"Where? What?" asked everyone.
"The Lion," said Lucy. "Aslan himself. Didn't you see?" Her face had changed completely and her eyes shone.
"Do you really mean—" began Peter.
"Where did you think you saw him?" asked Susan.
"I didn't think I saw him," said Lucy. "I saw him… Right up there between those mountain ashes. Up, not down. Just the opposite of the way you want to go. And he wanted us to go where he was—up there."
"How do you know that was what he wanted?" asked Edmund.
"He—I—I just know," said Lucy, "by his face."
- C. S. Lewis, Prince Caspian
And ultimately, the decision I made was both one of the easiest and one off the hardest decisions I've ever made.
Easiest, because almost immediately after beginning to pray about it, I knew what the answer was.
Hardest, because I didn't like that answer.
The opportunity was perfect, and God said no.
Or I should say, He asked me to say no. Which was worse.

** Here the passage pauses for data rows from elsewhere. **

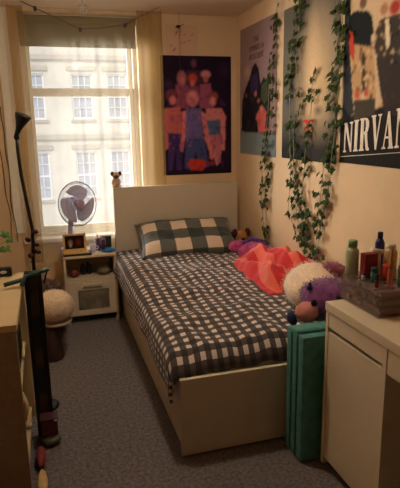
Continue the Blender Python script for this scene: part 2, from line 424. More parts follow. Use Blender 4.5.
MB().box(DX+.004, RW-.02, DY-1.048, DY-1.03, .02, .714, .002).build('side_panel', m_white, desk)
tag(MB().box(RW-.05, RW-.02, DY-1.02, DY-.41, .25, .7, .002).build('modesty_panel', m_white, desk))

# folded green mattress standing between bed and desk
gm = empty('folded_mat', (.74, -.11, 0), 'green canvas folded mat standing on edge between bed and desk', 'mat')
for k in range(3):
    y0 = -.192+k*.052
    p = MB().box(.482, 1.02, y0, y0+.0505, .003, .60-(.012 if k != 1 else 0), .016)
    for v in p.bm.verts: v.co += Vector((0, .003*noise.noise(v.co*9), 0))
    p.build('panel', m_green, gm)
for y in (-.141, -.089):
    MB().tube([(.484, y, .01), (.483, y, .575), (.5, y, .592), (1.0, y, .592)], .005, 6).build('piping', m_green2, gm)

# ------------------------------------------------------------------ posters (painted as colour-attribute prints)
def pm(name):
    m = bpy.data.materials.new(name); m.use_nodes = True; nt = m.node_tree; b = nt.nodes['Principled BSDF']
    a = nt.nodes.new('ShaderNodeVertexColor'); a.layer_name = 'print'; nt.links.new(a.outputs[0], b.inputs['Base Color'])
    b.inputs['Roughness'].default_value = .8; b.inputs['Specular IOR Level'].default_value = .12
    return m
m_print = pm('poster_print')
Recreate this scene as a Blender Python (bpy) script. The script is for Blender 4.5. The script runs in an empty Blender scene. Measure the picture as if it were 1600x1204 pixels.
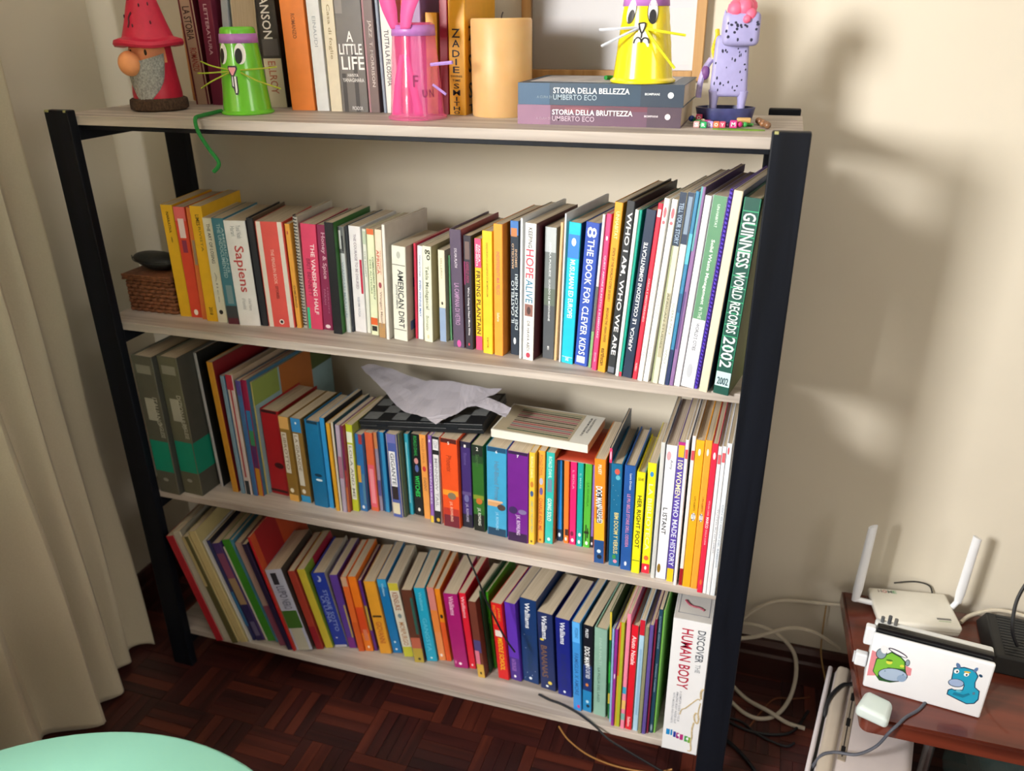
import bpy, bmesh, math, random
from mathutils import Vector, Matrix
random.seed(7)
PI = math.pi
C = bpy.context.scene.collection
SC = bpy.context.scene

# ---------------------------------------------------------------- camera
cam_d = bpy.data.cameras.new('camera')
cam_d.sensor_fit = 'HORIZONTAL'; cam_d.sensor_width = 36.0
cam_d.lens = 1262.03 / 1600 * 36.0
cam_d.dof.use_dof = True; cam_d.dof.focus_distance = 1.32; cam_d.dof.aperture_fstop = 3.2
cam_d.clip_start = 0.02; cam_d.clip_end = 60
cam = bpy.data.objects.new('camera', cam_d); C.objects.link(cam)
_r = Vector((0.95377274, 0.30040469, -0.00863583)); _u = Vector((-0.1176819, 0.39976748, 0.90903076)); _f = Vector((-0.27652943, 0.86599248, -0.41663953))
cam.matrix_world = Matrix(((_r.x, _u.x, -_f.x, 1.25134156), (_r.y, _u.y, -_f.y, -1.57726875), (_r.z, _u.z, -_f.z, 1.42783815), (0, 0, 0, 1)))
SC.camera = cam

# ---------------------------------------------------------------- world, window light, added fill, exposure
wd = bpy.data.worlds.new('world'); SC.world = wd; wd.use_nodes = True
wd.node_tree.nodes['Background'].inputs[0].default_value = (0.85, 0.92, 1.0, 1)
wd.node_tree.nodes['Background'].inputs[1].default_value = 0.3
def area(name, loc, target, sx, sy, power, col):
    d = bpy.data.lights.new(name, 'AREA'); d.shape = 'RECTANGLE'; d.size = sx; d.size_y = sy
    d.energy = power; d.color = col
    o = bpy.data.objects.new(name, d); C.objects.link(o); o.location = loc
    o.rotation_euler = (Vector(target) - Vector(loc)).to_track_quat('-Z', 'Y').to_euler()
    return o
area('window_daylight', (-0.21, -2.2, 1.68), (1.5, -0.1, 0.75), 0.42, 0.5, 92, (1.0, 0.97, 0.93))
area('curtained_window_daylight', (-0.39, -1.25, 1.6), (1.0, -1.25, 1.6), 0.8, 1.0, 60, (0.97, 0.98, 1.0)).data.spread = math.radians(95)
area('side_fill_light', (4.1, -2.4, 1.8), (0.0, -0.3, 1.15), 1.6, 1.1, 31, (1.0, 0.96, 0.90))  # added soft fill for left wall and curtain; no window is known there
SC.view_settings.view_transform = 'Standard'
SC.view_settings.look = 'None'
SC.view_settings.gamma = 1.0
SC.view_settings.use_curve_mapping = False
SC.view_settings.exposure = 0.0
SC.cycles.use_denoising = True
SC.cycles.max_bounces = 8

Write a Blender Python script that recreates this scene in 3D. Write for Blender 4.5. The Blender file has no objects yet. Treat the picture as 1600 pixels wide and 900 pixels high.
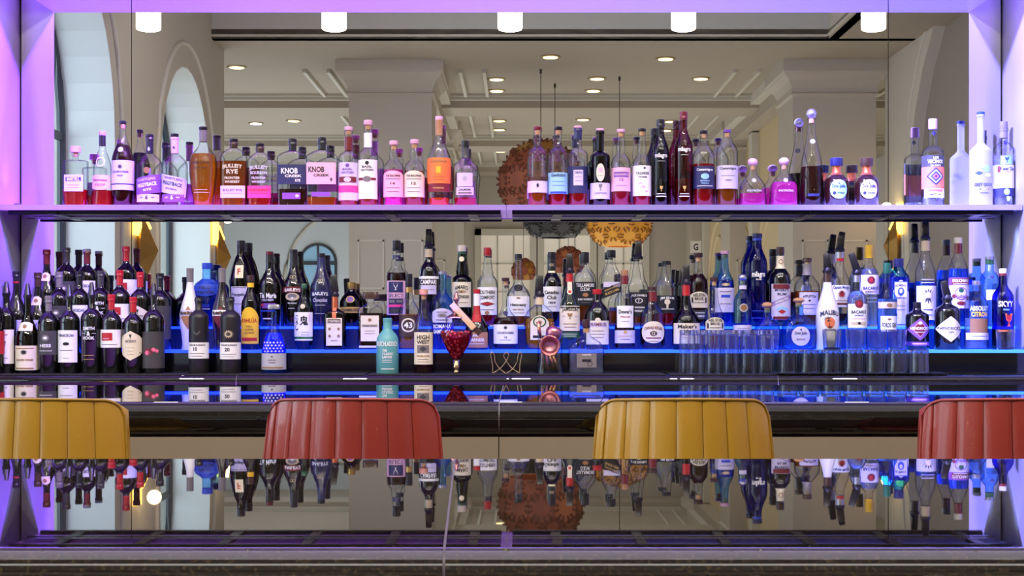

… I have spent a lot of time trying to figure out how to explain this decision to people when they ask. In fact, my fear of telling people that—once again—I was presented with this amazing-sounding opportunity and—once again—I chose not to do it, far outstripped any fear I had of moving to Northern Africa on a whim. I dreaded the disappointment (real or imagined) in the faces and voices of people who had been so excited for me to go. I dreaded the shame of knowing (or suspecting) that people I love and trust think I'm giving into fear, or "wasting my gifts," or making excuses. I dreaded not being able to defend my choice with any reasons that would "make sense."
I spent more than a week begging God—if indeed I was hearing right, that He didn't want me to go—to close the door Himself. If they simply didn't offer me the job, then that was that. No one could blame me. But He left the door open.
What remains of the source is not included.